A serial bus is still the standard for talking to devices at a low level, I believe.

:rofl3::rofl3::rofl3: The great thing about standards is, we got plenty of 'em. And we're not afraid to use them.

What my Leonardo actually has is an IR LED blinking into IR eye in the "uplink" cradle. The cradle has IR-to-serial converter (National Instruments I believe), where "serial" refers to the actual communication standard known as old-style RS-232 serial: 3+ wires. Then it has a "serial" serial to the USB "4-wire serial" converter (Proliant as they're about the only ones making those things). So my operating system needs low-level software "drivers" for the USB, the Proliant chip, and the NI chip, all playing nice together.
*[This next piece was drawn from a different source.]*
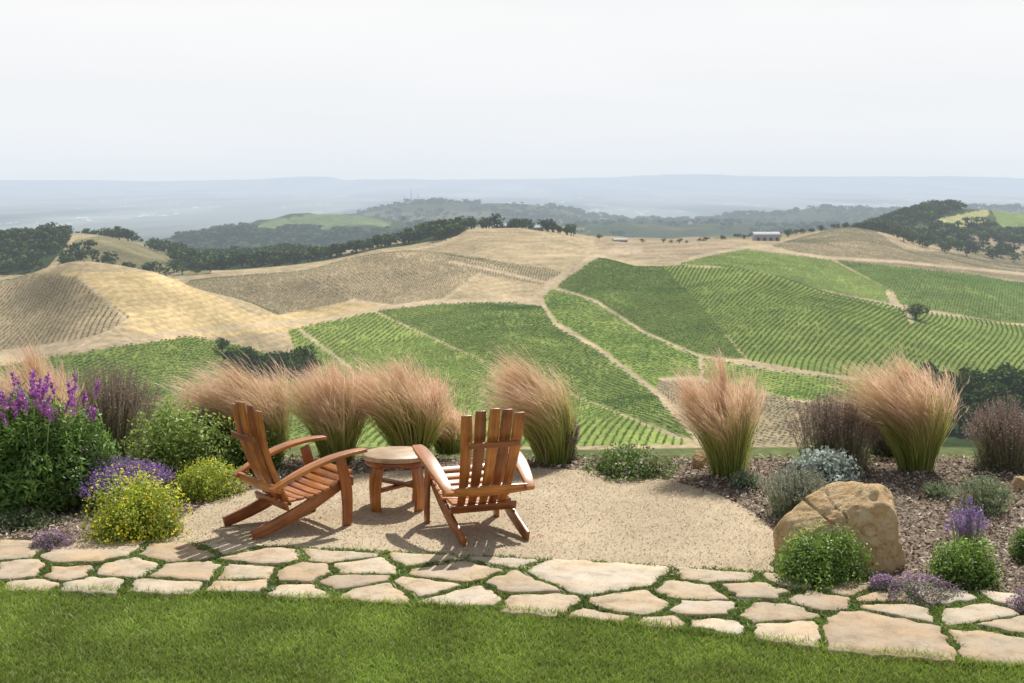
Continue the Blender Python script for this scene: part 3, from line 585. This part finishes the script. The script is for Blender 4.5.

So that the system can present a "virtual" "serial" COM port to the dive log app that actually knows how to talk "serial standard" to the Leonardo "device at the low level". Clean and simple, right?
 
I was using "standard" more loosely than in an IEEE sense.

I believe android is capable of communicating with your Leonardo assuming someone is willing to do some kernel hacking and software development.

Definitely not clean and simple.
 
The problem being you can push the same serial RS-232 byte stream over bluetooth with no extra drivers needed; USB does not AFAIK provide any actual communication protocols so you need the driver that knows how to talk to your USB-connected DC; an IR DC sends the same RS-232 byte stream but requires a driver for the USB-to-serial and a driver for the IR-to-serial components before you can get to the bytes. And those are sourced from some third parties and are typically obsolete by the time the DC gets to end-user: you may get some info from Pelagic on their USB link-ups, but good luck talking to Seiko about Proliant chips. So the emphasis here is on some hacking: the IR ones could easily require quite a bit more.
 
....The result is that Bluetooth LE is the first technology that makes sense to use for the dive computer industry ....
You are correct about this.
In fact we were the first company worldwide to release a BLE product (bluebuddy) for the diving industry in 2013.

More specific to the OP, our DCbuddy device is the first BLE based device that allows a diver to use his/her smartphone/tablet to retrieve logs from a dive computer. DCbuddy supports most dive computers and is supported by 3 apps: divePAL, MacDive and Dive Log.

Unfortunately DCbuddy does not support Scubapro dive computers as there was not interest from Scubapro in supporting our development efforts.
 
NFC is even better than BLE for this purpose, but one big advantage of the wired USB hook-up is you could provide more bells and whistles for manipulating the DC from the PC. Or at least it would be easier to do than doing it over an RFCOMM link.
 
Why? Could you please elaborate?
I can't find NFC on my iPhone :)

Well, availability in a particular device aside... With NFC's very short radius one could ignore all the pairing, interference, and security issues. If you have to physically place your DC on the uplink cradle, it's pretty hard to accidentally pair with a wrong cellphone. Potentially this could cut entire layers of complexity out of the software stack.
 
The Petrel II and later support BT LE and so you can download to an iPad etc. I do this and it works better than to my laptop.
 
Well, availability in a particular device aside... With NFC's very short radius one could ignore all the pairing, interference, and security issues. If you have to physically place your DC on the uplink cradle, it's pretty hard to accidentally pair with a wrong cellphone.
You can have a BLE device with very low TX power and so limit the range to just a meter or so. we do so in our bluebuddy devices.